SLA (Service Level Agreement)
An SLA (Service Level Agreement) is a contractual guarantee of platform uptime and performance. If the provider fails to meet the SLA, the customer is entitled to service credits or other remedies defined in the contract.
SLA tiers in game server hosting
- 99.9% (three nines) — Up to 8.76 hours of downtime per year. Common for self-serve cloud tiers.
- 99.95% — Up to 4.38 hours per year. Typical for managed game server platforms.
- 99.99% (four nines) — Up to 52.6 minutes per year. Enterprise-grade, requires multi-provider failover.
- 99.999% (five nines) — Up to 5.26 minutes per year. Extremely rare in game server hosting.
What an SLA actually covers
Read the fine print. Some SLAs only cover the API control plane, not individual game sessions. Others exclude “scheduled maintenance windows” from the uptime calculation. The most meaningful SLAs cover end-to-end availability: the API responds, containers start, and players can connect.
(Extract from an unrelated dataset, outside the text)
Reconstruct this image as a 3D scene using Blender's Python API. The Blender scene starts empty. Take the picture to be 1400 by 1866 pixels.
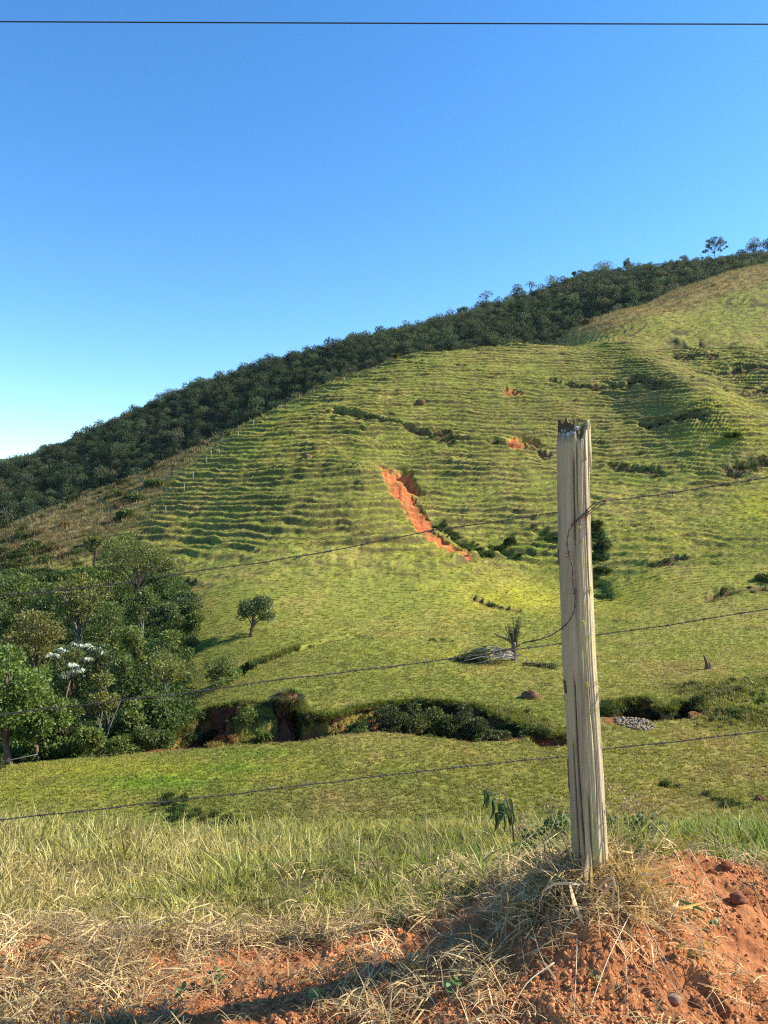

How multi-provider architectures enable higher SLAs
A single-provider platform (e.g. running only on AWS) inherits that provider’s outage risk. If AWS us-east-1 goes down, so does your game. Multi-provider architectures distribute sessions across independent providers in the same region. If one provider fails, sessions route to healthy providers automatically. This is how platforms achieve 99.99% without relying on any single provider’s uptime guarantee.